Sunday, October 26, 2014

Nella Larsen: A Career Brief, a Mark Lasting

Much like her predecessor Phillis Wheatley and her contemporary, Zora Neale Hurston, Nella Larsen's early life and death are shrouded in pathos and tragedy. That Larsen's career assumed a similar trajectory as those women who came before her and alongside her in the literary world should be viewed as a testimony to the sometimes inescapable fate of the woman artist. Before 1970, women writers--particularly African American women writers--faced a formidable challenge when attempting to publish alongside their male contemporaries. While DuBois made the hue and cry of the Harlem Renaissance to make all "art propaganda," and to create for the purpose of racial uplift, gender uplift was lagging behind on the road to literary recognition. 

Nella Larsen.
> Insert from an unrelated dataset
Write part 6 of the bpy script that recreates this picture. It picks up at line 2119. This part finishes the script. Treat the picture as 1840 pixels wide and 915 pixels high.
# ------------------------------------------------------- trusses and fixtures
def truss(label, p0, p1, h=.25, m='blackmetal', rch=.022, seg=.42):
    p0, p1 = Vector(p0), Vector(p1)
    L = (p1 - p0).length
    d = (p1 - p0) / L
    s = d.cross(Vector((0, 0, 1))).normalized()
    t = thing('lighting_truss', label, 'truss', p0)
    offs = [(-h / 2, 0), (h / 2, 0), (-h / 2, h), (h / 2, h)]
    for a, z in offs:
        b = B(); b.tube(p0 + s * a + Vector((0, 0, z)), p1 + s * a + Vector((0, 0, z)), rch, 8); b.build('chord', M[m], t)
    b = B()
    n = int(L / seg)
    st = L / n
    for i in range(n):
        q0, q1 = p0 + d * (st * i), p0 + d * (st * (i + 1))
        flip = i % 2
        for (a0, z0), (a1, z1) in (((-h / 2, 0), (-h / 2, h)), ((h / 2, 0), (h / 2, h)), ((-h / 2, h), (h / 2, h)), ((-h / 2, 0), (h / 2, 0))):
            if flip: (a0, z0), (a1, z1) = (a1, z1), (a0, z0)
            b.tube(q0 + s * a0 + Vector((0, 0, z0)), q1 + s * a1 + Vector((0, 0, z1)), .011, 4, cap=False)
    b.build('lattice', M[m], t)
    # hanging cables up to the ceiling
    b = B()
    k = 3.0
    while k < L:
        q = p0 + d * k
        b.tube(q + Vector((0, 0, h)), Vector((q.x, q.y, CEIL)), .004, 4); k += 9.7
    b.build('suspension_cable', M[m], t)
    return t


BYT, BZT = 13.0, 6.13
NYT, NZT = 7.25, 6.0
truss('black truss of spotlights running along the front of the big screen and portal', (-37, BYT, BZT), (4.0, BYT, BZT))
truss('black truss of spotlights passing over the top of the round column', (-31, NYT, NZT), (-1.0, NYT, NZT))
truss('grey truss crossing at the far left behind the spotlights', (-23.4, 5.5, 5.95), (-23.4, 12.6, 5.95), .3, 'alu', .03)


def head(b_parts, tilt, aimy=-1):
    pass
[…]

Photograph by Carl Van Vechten (featured here). 

Larsen's novellas, Quicksand and Passing were her solitary publications during her long life, but these narratives were significant in their treatment and interrogation of racial construct and the social and moral implications of the process called "passing." Not since Charles Chesnutt's novels of the late 1800s had an African American author taken on such a task. 

Larsen's lasting imprint is reflected in the words of scholars: 

"Of all the fiction published during the Harlem Renaissance, Nella Larsen's Passing (1929) is arguably the most sophisticated attempt to question the very idea of race: the notion that there are identifiable differences among groups of human beings...Whereas George Schuyler's irreverent science fiction satire Black No More is unrelenting in its sending-up of the American hysteria around race in the period, Larsen's novel is notable for its psychological depth, its investigation of the moral complexity of 'passing'...and its focus on the implications of racial identity for women in particular" (Gates, et al 1079). 

Following her brief literary career, Larsen vacillated between working as a nurse, a marriage to husband, Dr. Elmer S. Imes, and traveling on a Guggenheim Fellowship (for which no writing developed). She withdrew almost totally from the public in her final years, and as our text points out, was found dead in her home just a few years before the extent of her literary impact was rediscovered (Gates, et al 1080).